Ein vergleichbares Potenzial zum Wahrzeichen attestierte S-21-Chef Olaf Drescher dem Bahnhof im Allgemeinen und den Kelchstützen im Besonderen. „Das sind 28 in Beton gegossene Kunstwerke.“ Christoph Ingenhoven habe den Bauleuten „viel aufgegeben, aber auch viel zugetraut“. Er bekräftigte, dass noch viel zu tun bleibe, aber das Ziel der Inbetriebnahme im Jahr 2025 Bestand habe.

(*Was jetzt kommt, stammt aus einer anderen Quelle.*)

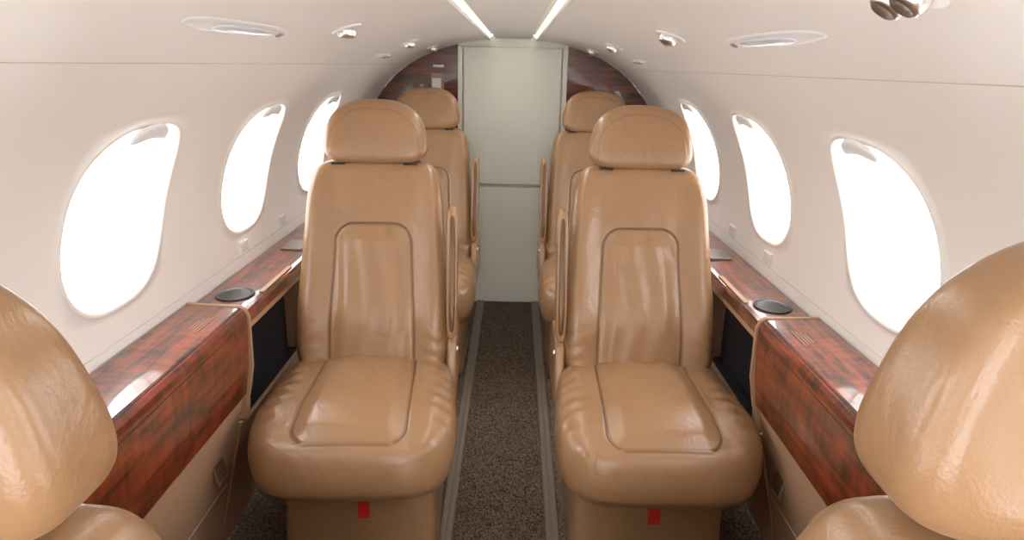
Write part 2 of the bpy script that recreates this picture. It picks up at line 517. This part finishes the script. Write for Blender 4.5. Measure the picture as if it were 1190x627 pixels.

Land dringt auf kürzere Wege

Ein Termin, „an dem das Land Baden-Württemberg ein überragendes Interesse hat“, sagte Berthold Frieß, Amtschef im Landesverkehrsministerium. Längst sei man dabei, den Regionalverkehr auf der Schiene ab dem Jahr 2026 zu planen, mit dem das Potenzial von Stuttgart 21 ausgeschöpft werden soll. Die Digitalisierung der Sicherungstechnik, deren Einbau derzeit Pendlern auf der Schiene mit einer wochenlangen Streckensperrung vieles abverlangt, erhöhe weiter die Möglichkeiten. Dass nun die letzte Kelchstütze fertig geworden sei, sei auch „ein Zeichen an die Bevölkerung“, dass sich die Baustelle, mit der sie so lange hat leben müssen, dem Ende zuneigt. „Und wenn das Dach geschlossen ist, dann prüfen Sie doch bitte ernsthaft, ob der Weg zu den Gleisen nicht doch wieder kürzer werden kann“, sagte Frieß in Richtung der DB-Verantwortlichen. Die jetzige Situation sei mit dem Begriff „Fernwanderweg“ treffend umschrieben. So ganz ohne Baustelle werde es aber auch nach der Inbetriebnahme von Stuttgart 21 nicht gehen: Daran erinnerte Stuttgarts Baubürgermeister Peter Pätzold. „Dann geht für uns die Arbeit erst richtig los.“ Auf den frei werdenden Gleisflächen soll das Rosensteinviertel entstehen, dessen Planung seit Kurzem mit dem Deutschen Städtebaupreis geadelt ist. Der Wettbewerb zur Umgestaltung des Bahnhofsvorplatzes sei in Vorbereitung. Pätzold, der lange Zeit zum Lager der Projektgegner gehörte und selbst Architekt ist, bekannte auf der Baustelle: „Die Kelchstützen sind ein beeindruckendes Erlebnis.“

Nach der Baustelle ist vor der Baustelle

Von Spätsommer an sollen sie ihre gläsernen Hauben bekommen, die Tageslicht in die Bahnsteighalle kommen lassen sollen. So ganz ist die Baustelle also noch nicht auf der Zielgeraden angekommen.